My first mistake was running this campaign at all. At the time, I was trying to graduate an entire semester earlier that I had been planning to. So I was trying to finish three graduate level courses on top of finishing what was supposed to be a year long project in half the time. Luckily, I did manage to graduate, so at least that stress paid off. But I realistically didn't have the time to devote to a homebrew campaign. And that exacerbated my other mistakes.

Initially, I was writing up walls of text for dialogue and description because that is how Paizo's adventures are written. Stylistically, I feel that this was a poor choice because reading walls of text to players, with no room for interaction, is boring. Worse, it is boring material that is very time consuming to produce! At least I quickly switched to improvising off of bulleted lists of key points. That made my acting a lot less wooden.

Even when I wasn't writing walls of text, my campaign was badly designed. This campaign was before I read GURPS for Dummies. So I was still trying to write my adventures/campaign in chronological order. There was no foreshadowing at either the adventure or campaign level, very little continuity between adventures, and no tangible progress. The links between adventures were so weak that you could literally run my adventures independently. Compounding this issue was my decision to set every adventure in its own country. Not even the setting was consistent! Worse, researching the various countries was time consuming. In retrospect, I should have set the campaign in a single country.

On an individual basis, my adventures were passable. They were designed to be combat heavy dungeon crawls.
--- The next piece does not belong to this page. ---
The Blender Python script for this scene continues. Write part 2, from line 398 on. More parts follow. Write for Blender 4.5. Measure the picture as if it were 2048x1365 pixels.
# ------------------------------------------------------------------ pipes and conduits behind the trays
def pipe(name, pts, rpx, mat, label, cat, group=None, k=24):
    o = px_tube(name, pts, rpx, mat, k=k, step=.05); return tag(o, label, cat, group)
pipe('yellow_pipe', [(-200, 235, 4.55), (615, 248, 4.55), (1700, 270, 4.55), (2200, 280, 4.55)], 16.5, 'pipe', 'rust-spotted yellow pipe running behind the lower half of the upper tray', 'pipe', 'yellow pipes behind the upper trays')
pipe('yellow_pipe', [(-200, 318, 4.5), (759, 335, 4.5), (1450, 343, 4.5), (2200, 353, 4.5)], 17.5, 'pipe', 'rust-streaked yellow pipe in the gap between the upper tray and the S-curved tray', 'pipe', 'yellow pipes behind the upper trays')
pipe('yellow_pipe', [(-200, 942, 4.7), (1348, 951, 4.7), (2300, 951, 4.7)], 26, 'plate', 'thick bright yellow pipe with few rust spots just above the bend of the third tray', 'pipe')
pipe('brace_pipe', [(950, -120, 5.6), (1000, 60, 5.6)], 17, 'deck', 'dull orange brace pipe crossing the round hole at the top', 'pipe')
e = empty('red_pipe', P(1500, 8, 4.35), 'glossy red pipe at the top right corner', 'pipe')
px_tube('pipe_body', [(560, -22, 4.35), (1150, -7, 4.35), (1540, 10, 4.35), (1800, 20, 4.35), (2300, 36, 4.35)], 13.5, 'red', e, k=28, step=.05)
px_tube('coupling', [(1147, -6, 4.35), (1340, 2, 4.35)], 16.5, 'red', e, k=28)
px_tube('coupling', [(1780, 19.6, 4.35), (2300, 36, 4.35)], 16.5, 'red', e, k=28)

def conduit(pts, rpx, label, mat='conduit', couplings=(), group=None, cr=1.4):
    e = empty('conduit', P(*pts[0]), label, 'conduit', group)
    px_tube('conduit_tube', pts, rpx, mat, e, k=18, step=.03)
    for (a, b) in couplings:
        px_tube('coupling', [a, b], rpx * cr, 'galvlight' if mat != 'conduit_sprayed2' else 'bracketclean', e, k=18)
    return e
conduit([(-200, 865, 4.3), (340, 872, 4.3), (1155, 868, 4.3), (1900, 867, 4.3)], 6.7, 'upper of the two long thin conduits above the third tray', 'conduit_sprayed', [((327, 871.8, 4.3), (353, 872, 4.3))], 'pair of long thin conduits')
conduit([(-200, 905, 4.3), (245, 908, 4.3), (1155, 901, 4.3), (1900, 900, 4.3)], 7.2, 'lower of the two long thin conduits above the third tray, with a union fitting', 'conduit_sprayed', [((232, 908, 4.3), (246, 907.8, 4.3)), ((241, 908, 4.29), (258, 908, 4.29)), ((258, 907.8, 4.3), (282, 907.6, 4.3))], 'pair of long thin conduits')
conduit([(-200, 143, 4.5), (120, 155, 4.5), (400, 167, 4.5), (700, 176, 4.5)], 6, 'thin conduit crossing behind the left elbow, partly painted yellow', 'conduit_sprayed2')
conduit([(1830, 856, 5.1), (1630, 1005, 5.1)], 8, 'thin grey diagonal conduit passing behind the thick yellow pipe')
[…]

I did this because combat encounters are the fastest to design in Pathfinder. But I don't feel too bad about that one because I openly admitted that was what I was going for in my sign up sheet. So the players knew what they were getting into. If I were to revise these adventures now, I would add in more social encounters. I would also include player choices more meaningful than "do you go left or right."

Using the random encounter tables was a big mistake. At the beginning of the campaign, I was preparing literally everything in advance, including the random encounters. Namely, I was trying to tie the random encounters to the plot (ha!). But this meant that I was wasting my limited time on developing these unimportant encounters rather than the story ones. Not planning them in advance saved me a lot of prep time.

But the other issue was that the random encounters were overly deadly. On one occasion, I rolled a result for a roc. The party had to run from that one. On another occasion, I rolled up 6 trolls as a random encounter. This nearly resulted in a TPK because the party couldn't consistently deal acid or fire damage. Meaning that the trolls regenerated faster than the party could damage them. Even if I hadn't forgotten to give them a large token on the map, I think the party would still have suffered a TPK. I'm OK with there being challenging encounters that the players have to run away from. But I don't like it when these aren't part of the actual plot. So I don't think I will be using the random encounter tables again.

That all being said, my players enjoyed my game. Apparently, my mistakes were a lot less obvious on the other side of the screen. Considering that a lot of them were meta mistakes, that isn't too surprising. Maybe I'm more critical of my own mistakes than my players are. Hopefully, my next campaign will go better.